In five years, however, my secret plan is to change the name to the “Movable Carpet®”, which will accurately describe the attributes of all the carpets I sold under different branding, and I will make millions. Billions, even, if I can get those dunderheads on the Board to OK this quite reasonable plan.
Inquiries accepted at Goofyhoofy’s Magic Flying Carpet Store and Storm Door Company, LLC. Bitcoin only, please.
I don’t think so. The lawsuit in Florida was based on the difference between Tesla’s marketing and the more carefully crafted legalistic disclaimers. A change in the legalistic disclaimers’ language won’t really change that.
I don’t think Tesla’s giving up on autonomy. What they are doing is making it much clearer that people are not getting an assurance that these cars that have all of the physical hardware necessary to achieve Level 5 autonomy or a very broad Level 4 autonomy. Or that Tesla is in any way promising that they will ever deliver the software to do those things. Giving up the promise of autonomy is exactly that - they’re still pursuing the goal of autonomy, but they’re no longer making a promise to their customers that they’ll ever get there with the cars that are being bought today.
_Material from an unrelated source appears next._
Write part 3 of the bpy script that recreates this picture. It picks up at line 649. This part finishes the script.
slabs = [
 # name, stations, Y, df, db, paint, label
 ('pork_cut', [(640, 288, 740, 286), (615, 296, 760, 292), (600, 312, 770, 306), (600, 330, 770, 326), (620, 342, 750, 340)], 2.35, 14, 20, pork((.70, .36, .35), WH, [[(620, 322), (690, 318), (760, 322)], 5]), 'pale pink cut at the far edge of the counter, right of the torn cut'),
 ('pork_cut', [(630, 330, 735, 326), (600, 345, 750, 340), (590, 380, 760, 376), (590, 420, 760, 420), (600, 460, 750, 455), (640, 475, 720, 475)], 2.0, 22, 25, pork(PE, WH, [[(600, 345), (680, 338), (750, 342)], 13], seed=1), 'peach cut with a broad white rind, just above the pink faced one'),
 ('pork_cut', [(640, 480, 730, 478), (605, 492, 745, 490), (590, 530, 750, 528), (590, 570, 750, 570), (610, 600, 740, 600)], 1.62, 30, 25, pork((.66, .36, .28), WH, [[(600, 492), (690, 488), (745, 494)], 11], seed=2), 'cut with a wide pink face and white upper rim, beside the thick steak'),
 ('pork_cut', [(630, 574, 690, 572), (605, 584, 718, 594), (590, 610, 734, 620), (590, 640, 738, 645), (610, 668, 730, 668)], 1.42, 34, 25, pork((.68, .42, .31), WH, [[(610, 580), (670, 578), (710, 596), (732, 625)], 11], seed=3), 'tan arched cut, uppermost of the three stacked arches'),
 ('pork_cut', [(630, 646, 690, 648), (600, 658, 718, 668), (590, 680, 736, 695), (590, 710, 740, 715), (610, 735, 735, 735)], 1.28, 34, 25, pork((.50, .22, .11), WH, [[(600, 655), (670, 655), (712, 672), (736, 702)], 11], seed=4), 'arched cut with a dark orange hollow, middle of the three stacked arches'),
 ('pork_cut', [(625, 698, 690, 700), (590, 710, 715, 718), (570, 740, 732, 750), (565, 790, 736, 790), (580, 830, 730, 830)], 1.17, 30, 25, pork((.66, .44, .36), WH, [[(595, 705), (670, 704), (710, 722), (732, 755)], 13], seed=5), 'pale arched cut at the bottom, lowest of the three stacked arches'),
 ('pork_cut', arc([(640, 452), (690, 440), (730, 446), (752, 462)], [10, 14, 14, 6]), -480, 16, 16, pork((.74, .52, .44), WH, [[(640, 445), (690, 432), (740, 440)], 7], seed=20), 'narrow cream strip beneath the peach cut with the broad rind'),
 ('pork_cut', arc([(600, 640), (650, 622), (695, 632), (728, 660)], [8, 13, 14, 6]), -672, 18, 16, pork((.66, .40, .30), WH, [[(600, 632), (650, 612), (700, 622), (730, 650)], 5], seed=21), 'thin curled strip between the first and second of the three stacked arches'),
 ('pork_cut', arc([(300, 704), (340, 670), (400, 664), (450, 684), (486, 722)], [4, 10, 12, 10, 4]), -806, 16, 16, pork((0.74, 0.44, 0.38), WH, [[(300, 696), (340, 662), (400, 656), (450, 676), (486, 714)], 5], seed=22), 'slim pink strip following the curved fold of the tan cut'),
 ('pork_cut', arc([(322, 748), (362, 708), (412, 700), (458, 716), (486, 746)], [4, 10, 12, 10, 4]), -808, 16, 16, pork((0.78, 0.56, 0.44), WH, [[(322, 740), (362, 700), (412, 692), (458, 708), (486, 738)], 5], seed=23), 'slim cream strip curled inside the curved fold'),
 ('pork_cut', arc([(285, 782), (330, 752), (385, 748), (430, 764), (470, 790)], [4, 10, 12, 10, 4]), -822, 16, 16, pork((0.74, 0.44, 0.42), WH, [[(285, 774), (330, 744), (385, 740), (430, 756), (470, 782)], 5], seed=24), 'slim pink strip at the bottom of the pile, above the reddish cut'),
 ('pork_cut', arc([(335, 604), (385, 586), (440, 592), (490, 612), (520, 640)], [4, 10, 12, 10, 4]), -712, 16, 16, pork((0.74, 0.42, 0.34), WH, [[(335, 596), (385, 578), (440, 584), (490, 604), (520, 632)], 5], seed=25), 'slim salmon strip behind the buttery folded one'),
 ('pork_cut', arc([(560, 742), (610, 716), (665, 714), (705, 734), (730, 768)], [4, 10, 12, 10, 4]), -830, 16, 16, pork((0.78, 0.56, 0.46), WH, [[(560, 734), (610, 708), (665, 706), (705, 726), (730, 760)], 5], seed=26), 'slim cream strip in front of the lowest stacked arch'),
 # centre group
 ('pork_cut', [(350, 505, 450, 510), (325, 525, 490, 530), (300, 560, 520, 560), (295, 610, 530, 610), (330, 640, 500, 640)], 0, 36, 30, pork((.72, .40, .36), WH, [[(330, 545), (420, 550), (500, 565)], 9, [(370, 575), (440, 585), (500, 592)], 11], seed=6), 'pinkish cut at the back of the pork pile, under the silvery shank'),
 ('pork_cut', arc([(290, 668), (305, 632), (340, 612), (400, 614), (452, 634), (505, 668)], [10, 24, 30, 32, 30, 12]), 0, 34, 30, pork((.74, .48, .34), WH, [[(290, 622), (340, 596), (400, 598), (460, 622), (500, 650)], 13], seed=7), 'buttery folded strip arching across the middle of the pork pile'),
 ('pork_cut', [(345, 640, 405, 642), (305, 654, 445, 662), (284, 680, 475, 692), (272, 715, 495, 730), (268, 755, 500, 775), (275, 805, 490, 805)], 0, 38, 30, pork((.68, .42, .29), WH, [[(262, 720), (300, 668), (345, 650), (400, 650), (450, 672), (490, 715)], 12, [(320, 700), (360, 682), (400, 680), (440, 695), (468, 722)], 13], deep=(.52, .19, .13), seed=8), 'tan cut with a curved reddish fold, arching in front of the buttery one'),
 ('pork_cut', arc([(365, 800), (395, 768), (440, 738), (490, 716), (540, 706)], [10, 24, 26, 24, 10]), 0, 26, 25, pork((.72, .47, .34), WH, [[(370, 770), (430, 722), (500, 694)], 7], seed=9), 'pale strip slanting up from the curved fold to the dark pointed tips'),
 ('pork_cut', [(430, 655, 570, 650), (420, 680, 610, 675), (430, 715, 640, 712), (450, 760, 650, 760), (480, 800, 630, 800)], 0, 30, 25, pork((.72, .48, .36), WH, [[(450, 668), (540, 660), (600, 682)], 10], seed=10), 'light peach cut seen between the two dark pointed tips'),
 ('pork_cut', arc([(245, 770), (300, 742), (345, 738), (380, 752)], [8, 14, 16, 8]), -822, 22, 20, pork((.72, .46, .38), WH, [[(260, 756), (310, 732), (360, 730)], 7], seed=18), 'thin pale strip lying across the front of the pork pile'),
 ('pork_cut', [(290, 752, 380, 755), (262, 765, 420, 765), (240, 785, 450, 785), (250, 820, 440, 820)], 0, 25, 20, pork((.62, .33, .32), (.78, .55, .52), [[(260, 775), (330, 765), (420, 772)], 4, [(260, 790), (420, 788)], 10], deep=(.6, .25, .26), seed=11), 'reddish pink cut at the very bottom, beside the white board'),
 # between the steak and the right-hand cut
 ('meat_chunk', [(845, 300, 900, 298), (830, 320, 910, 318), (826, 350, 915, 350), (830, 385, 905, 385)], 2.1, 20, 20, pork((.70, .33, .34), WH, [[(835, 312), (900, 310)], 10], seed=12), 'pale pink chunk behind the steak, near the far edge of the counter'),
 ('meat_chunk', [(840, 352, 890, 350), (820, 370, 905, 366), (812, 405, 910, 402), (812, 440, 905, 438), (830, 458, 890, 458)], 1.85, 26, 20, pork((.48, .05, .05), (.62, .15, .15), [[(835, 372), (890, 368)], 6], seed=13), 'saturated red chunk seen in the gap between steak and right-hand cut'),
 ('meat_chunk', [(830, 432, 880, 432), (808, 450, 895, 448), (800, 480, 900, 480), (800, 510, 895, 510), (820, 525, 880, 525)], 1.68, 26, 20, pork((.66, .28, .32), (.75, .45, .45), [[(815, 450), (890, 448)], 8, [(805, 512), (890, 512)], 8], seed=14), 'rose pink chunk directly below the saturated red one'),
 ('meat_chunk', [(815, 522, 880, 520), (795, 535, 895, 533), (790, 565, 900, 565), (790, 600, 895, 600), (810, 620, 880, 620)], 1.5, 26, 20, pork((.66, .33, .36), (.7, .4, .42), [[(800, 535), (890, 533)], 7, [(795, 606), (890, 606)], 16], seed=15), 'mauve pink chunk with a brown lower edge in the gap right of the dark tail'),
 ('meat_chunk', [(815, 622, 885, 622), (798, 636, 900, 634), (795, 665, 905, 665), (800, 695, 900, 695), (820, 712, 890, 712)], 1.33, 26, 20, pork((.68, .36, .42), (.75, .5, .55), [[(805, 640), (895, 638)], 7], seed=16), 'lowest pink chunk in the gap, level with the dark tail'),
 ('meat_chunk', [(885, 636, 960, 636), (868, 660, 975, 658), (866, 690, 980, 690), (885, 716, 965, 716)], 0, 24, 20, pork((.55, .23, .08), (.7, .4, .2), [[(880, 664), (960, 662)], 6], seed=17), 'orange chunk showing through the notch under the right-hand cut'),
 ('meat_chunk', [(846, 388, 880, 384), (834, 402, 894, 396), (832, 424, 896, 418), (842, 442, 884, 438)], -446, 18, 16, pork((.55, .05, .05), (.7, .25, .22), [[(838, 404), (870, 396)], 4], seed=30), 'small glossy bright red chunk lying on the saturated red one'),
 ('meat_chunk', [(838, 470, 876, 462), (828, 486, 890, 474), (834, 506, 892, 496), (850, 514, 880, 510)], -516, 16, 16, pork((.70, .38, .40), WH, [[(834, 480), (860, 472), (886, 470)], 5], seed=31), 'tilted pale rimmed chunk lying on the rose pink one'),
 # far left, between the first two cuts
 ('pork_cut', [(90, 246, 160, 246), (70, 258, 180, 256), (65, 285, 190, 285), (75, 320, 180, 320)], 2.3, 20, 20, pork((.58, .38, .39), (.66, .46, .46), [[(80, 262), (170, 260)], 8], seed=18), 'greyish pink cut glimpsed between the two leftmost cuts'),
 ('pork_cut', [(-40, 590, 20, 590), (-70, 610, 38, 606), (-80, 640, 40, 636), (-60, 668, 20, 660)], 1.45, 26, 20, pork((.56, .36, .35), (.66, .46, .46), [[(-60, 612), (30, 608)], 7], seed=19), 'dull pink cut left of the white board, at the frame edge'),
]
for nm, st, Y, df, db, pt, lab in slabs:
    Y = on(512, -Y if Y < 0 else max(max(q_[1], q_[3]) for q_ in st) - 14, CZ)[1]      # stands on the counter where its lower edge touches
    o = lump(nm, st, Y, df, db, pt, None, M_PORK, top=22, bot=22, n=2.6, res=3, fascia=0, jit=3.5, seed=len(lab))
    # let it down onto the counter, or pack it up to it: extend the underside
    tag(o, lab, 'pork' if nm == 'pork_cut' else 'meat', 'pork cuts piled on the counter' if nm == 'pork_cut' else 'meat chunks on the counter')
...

I think this is less about the issues raised in the Florida lawsuit, but rather the consumer practices/fraud in the inducement lawsuits where people are claiming that Tesla lied to them in promising them that their cars were sufficiently equipped with hardware that would allow “self driving” one day. By defining the promise of “FSD” to be little more than “a very good ADAS,” they give themselves more of a defense in the event that HW4 can’t actually support autonomy.